> [DATA SHOWN]
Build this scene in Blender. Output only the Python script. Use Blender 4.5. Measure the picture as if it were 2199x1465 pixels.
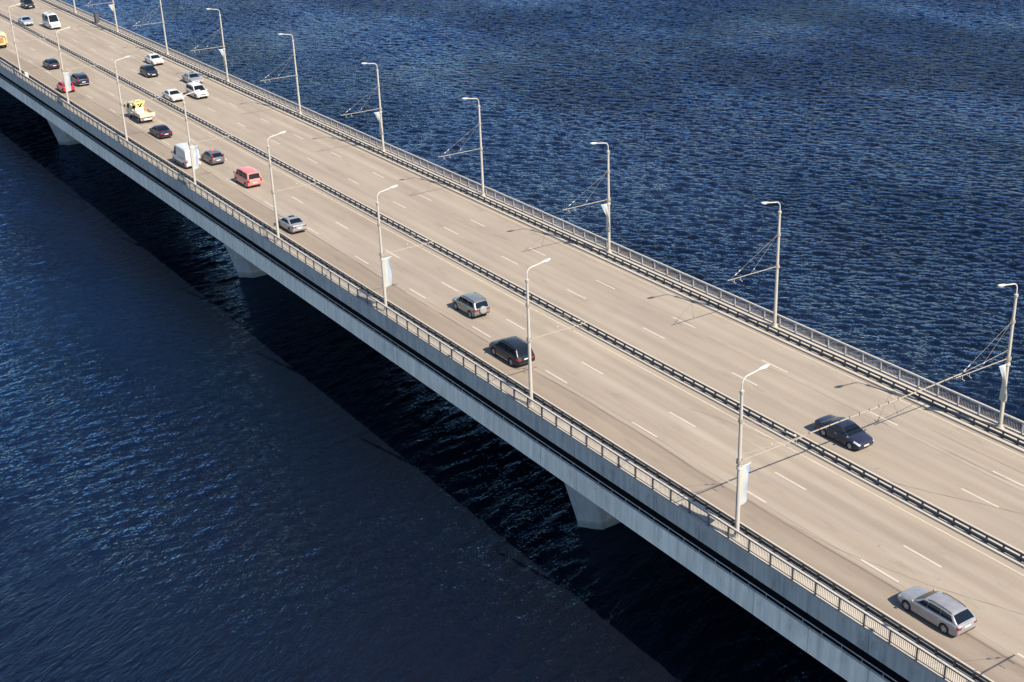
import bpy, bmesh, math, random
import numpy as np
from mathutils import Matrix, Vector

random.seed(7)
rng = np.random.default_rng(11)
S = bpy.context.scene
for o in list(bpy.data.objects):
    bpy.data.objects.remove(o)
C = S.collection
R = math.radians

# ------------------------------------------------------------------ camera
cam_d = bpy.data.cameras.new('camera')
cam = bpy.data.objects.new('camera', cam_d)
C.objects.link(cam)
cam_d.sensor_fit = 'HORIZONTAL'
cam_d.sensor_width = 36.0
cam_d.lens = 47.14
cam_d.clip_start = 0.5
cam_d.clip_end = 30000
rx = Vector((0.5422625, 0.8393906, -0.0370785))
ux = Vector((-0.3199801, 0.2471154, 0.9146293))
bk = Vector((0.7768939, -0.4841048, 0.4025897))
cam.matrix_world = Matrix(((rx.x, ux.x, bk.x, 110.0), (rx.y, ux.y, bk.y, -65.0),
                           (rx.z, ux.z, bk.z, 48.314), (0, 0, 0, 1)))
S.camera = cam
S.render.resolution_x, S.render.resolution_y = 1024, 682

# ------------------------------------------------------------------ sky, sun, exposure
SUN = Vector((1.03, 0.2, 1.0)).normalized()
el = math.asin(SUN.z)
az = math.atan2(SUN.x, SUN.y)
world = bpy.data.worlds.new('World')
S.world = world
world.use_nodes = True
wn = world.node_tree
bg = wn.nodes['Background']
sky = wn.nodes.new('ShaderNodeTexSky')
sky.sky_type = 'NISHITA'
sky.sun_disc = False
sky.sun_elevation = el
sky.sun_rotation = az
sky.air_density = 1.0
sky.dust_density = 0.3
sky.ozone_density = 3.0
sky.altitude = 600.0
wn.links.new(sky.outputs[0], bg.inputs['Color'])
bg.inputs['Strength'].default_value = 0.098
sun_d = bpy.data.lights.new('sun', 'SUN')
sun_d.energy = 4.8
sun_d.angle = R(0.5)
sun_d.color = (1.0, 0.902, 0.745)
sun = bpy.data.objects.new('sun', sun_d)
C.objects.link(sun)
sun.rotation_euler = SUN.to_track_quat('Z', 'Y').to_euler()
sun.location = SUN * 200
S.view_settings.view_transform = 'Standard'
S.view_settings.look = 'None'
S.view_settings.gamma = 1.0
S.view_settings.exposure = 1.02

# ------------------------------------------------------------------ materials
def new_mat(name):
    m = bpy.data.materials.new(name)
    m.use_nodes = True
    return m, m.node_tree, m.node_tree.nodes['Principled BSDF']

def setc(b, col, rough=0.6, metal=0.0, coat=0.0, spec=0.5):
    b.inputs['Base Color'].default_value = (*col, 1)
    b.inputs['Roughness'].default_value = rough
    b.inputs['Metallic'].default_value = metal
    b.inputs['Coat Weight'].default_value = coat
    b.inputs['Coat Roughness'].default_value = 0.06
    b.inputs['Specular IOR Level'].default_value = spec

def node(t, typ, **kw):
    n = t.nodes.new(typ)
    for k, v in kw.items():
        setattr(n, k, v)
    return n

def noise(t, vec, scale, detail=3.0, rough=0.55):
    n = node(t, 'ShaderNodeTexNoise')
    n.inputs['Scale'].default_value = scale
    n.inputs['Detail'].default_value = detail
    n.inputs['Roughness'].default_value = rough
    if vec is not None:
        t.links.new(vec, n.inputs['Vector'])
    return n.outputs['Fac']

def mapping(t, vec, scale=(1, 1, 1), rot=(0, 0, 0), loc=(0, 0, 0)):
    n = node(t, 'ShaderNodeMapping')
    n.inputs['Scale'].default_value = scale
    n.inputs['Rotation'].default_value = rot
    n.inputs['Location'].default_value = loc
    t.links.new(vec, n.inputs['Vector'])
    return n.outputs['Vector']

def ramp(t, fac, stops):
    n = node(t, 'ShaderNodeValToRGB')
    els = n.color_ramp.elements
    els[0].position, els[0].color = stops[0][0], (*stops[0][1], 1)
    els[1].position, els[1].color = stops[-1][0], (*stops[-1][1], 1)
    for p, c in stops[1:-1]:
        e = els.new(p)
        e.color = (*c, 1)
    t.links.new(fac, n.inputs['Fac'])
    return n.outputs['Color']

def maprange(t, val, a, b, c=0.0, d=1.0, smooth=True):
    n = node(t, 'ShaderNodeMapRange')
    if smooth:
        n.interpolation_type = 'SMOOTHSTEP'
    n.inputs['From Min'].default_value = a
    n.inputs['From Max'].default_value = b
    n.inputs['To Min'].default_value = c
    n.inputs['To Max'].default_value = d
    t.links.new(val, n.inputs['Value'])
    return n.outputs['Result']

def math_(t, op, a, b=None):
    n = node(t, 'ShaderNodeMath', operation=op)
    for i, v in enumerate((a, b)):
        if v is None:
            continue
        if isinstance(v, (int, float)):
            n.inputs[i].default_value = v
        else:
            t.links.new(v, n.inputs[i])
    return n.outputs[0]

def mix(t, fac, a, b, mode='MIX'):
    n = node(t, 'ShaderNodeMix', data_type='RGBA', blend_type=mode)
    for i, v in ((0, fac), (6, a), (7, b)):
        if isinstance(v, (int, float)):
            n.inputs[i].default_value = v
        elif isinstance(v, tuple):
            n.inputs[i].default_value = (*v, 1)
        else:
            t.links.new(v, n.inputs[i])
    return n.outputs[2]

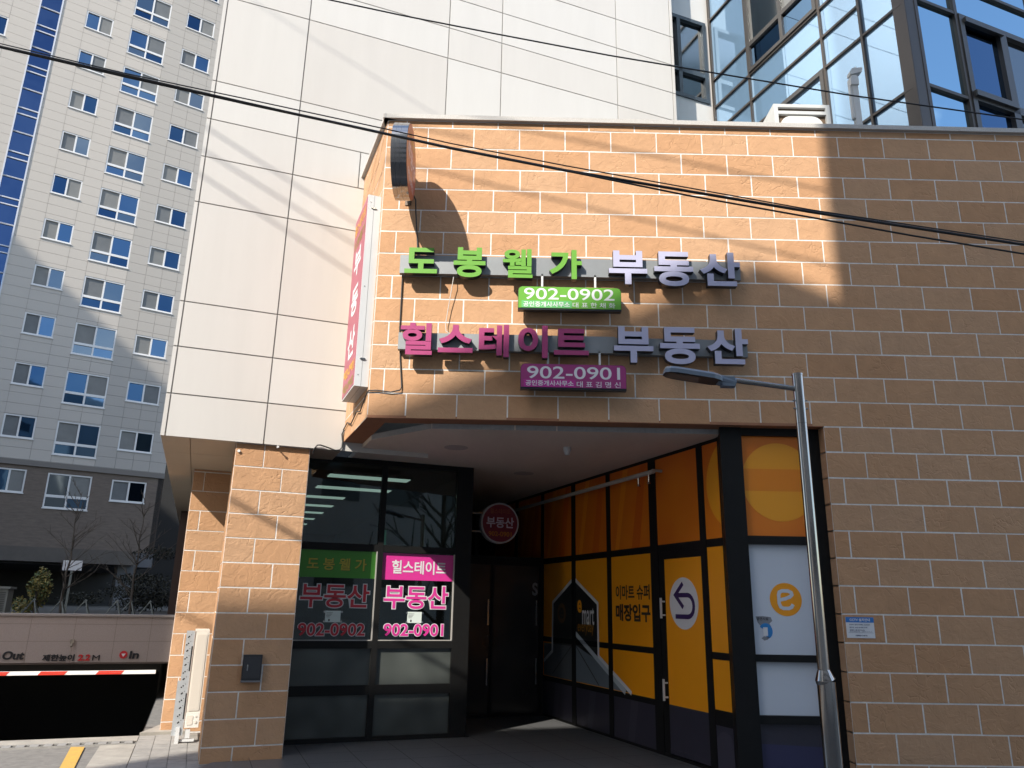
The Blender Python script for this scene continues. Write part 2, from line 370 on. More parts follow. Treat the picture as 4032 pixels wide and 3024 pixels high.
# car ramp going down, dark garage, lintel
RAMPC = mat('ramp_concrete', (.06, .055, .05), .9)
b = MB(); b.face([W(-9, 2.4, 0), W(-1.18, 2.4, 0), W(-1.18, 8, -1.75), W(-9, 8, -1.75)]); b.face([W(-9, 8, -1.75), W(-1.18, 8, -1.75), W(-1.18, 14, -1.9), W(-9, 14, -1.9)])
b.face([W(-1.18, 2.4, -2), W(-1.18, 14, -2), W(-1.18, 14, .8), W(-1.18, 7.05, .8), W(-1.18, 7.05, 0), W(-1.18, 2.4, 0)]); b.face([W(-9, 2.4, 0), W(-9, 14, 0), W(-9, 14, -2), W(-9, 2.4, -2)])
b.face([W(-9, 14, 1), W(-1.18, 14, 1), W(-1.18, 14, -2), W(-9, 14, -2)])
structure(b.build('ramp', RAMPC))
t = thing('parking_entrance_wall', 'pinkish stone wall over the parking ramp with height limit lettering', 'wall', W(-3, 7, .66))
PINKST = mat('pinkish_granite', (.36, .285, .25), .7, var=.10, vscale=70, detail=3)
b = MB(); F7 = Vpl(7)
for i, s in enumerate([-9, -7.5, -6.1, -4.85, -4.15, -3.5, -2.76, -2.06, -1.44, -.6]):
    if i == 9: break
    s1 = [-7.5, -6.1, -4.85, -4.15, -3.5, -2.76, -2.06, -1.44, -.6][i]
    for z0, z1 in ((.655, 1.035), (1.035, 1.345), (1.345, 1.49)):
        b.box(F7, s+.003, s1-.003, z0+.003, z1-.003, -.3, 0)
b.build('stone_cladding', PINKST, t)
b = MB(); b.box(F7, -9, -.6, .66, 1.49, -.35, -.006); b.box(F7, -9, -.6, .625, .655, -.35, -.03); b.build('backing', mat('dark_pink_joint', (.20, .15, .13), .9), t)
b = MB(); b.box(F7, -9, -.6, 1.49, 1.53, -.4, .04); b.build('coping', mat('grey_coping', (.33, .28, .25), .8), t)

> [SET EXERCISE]
Begin at the first line of the entries above and return each line exactly, stopping after the line that contains "R = math.radians". Pictures do not belong in the copy.

> [RESPONSE FOR THIS EXERCISE]
Build this scene in Blender. Output only the Python script. Use Blender 4.5. Measure the picture as if it were 2199x1465 pixels.
import bpy, bmesh, math, random
import numpy as np
from mathutils import Matrix, Vector

random.seed(7)
rng = np.random.default_rng(11)
S = bpy.context.scene
for o in list(bpy.data.objects):
    bpy.data.objects.remove(o)
C = S.collection
R = math.radians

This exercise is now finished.